To do - Copy out, unchanged, every line from the start of the records to the line that contains "scene.camera = cam", and stop there.
=== Material for the task ===
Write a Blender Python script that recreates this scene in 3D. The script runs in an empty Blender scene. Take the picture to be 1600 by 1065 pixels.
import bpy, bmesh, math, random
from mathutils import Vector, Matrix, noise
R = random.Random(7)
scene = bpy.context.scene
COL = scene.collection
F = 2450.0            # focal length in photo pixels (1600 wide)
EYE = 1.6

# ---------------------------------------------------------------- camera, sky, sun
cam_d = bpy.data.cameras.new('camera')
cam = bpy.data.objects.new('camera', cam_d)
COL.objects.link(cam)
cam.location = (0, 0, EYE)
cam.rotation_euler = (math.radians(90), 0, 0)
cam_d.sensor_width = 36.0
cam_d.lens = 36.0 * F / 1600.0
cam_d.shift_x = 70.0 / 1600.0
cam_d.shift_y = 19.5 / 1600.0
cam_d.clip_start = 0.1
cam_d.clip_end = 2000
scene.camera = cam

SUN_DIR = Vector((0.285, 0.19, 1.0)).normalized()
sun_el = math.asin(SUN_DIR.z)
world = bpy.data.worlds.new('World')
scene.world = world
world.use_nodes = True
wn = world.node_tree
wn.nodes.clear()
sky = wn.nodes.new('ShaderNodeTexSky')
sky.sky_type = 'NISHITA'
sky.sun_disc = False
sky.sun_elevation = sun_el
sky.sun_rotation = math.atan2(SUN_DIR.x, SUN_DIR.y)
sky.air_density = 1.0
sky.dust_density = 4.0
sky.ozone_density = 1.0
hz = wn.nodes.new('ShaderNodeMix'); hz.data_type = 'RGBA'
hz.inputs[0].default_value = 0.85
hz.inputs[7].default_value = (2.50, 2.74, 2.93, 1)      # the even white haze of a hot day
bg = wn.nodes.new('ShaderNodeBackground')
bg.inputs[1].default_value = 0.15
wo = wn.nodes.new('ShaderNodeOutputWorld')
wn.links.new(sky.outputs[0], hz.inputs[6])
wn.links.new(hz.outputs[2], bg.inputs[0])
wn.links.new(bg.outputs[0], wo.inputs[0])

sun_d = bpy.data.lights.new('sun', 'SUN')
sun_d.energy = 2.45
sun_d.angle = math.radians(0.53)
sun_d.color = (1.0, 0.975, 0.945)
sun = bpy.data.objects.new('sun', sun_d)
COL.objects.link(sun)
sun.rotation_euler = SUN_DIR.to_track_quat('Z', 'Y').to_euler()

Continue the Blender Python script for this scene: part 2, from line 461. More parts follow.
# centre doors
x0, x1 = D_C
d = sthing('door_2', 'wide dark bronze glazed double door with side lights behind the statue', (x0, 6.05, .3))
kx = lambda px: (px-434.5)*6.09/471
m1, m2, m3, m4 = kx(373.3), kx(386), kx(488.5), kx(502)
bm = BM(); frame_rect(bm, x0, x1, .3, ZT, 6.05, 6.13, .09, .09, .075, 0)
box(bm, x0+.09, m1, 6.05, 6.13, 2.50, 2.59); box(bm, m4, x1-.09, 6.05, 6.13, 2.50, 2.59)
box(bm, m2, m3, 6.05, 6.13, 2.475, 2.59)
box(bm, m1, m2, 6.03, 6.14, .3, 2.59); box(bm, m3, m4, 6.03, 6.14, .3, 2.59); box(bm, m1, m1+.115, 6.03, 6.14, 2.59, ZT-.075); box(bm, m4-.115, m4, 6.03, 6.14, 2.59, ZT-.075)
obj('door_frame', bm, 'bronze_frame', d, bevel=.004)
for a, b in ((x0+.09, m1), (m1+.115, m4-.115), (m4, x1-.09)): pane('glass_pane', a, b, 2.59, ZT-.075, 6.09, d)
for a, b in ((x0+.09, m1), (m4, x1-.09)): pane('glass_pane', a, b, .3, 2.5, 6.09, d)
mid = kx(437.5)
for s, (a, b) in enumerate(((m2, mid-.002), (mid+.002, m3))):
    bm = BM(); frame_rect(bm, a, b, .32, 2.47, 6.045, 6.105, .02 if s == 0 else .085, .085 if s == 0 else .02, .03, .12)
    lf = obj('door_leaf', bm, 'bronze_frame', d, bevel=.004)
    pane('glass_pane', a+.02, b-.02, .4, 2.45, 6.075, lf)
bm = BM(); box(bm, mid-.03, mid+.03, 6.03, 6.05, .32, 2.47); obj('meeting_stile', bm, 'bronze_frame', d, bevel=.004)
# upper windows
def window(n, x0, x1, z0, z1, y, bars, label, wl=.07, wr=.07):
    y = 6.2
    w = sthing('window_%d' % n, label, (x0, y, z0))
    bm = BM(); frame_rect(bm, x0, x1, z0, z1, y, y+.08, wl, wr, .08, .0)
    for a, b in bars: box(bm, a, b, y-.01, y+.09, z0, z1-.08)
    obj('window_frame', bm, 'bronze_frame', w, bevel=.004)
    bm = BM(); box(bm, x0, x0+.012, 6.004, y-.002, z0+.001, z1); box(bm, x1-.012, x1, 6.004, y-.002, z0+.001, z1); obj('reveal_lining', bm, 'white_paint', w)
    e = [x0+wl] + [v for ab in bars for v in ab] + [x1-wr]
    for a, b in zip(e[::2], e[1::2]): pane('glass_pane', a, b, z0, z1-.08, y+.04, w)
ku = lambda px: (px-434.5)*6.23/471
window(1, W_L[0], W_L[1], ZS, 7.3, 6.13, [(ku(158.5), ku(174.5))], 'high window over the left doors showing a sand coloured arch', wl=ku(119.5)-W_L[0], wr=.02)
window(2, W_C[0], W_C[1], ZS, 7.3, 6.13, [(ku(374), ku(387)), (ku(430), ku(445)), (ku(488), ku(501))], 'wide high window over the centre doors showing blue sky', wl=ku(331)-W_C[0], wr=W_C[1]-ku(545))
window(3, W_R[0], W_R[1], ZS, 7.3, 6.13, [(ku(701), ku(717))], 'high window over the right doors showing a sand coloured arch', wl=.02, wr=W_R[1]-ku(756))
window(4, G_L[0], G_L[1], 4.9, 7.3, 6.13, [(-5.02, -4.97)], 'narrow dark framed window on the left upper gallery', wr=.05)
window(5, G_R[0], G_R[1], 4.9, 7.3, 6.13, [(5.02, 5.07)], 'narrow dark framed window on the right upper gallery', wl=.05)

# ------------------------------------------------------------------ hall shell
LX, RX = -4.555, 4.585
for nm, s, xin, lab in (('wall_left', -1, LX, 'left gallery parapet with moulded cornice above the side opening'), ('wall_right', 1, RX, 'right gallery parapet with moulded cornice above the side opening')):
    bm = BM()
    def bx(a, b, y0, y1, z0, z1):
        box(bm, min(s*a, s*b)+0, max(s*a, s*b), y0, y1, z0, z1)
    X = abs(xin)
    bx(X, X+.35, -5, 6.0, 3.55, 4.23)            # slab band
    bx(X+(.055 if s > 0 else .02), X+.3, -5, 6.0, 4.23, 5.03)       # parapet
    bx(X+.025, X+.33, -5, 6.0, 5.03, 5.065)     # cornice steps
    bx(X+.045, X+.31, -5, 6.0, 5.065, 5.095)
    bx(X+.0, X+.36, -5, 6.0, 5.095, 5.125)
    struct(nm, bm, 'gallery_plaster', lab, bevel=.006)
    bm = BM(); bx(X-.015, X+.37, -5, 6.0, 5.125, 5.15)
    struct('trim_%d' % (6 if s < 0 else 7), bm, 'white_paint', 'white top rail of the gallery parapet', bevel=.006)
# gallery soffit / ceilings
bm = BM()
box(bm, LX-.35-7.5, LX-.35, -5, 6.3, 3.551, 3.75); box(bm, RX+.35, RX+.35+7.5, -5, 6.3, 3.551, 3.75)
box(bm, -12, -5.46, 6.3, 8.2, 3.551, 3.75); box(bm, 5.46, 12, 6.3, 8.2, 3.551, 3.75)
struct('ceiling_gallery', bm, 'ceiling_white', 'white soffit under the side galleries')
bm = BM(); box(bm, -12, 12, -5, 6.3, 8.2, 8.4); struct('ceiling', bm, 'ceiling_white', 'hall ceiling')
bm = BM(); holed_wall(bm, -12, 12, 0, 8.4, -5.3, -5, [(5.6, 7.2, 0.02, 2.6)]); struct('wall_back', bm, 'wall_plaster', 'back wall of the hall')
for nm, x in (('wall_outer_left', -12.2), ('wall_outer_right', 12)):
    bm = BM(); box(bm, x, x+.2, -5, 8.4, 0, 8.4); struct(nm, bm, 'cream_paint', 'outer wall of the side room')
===
Exercise result -
Write a Blender Python script that recreates this scene in 3D. The script runs in an empty Blender scene. Take the picture to be 1600 by 1065 pixels.
import bpy, bmesh, math, random
from mathutils import Vector, Matrix, noise
R = random.Random(7)
scene = bpy.context.scene
COL = scene.collection
F = 2450.0            # focal length in photo pixels (1600 wide)
EYE = 1.6

# ---------------------------------------------------------------- camera, sky, sun
cam_d = bpy.data.cameras.new('camera')
cam = bpy.data.objects.new('camera', cam_d)
COL.objects.link(cam)
cam.location = (0, 0, EYE)
cam.rotation_euler = (math.radians(90), 0, 0)
cam_d.sensor_width = 36.0
cam_d.lens = 36.0 * F / 1600.0
cam_d.shift_x = 70.0 / 1600.0
cam_d.shift_y = 19.5 / 1600.0
cam_d.clip_start = 0.1
cam_d.clip_end = 2000
scene.camera = cam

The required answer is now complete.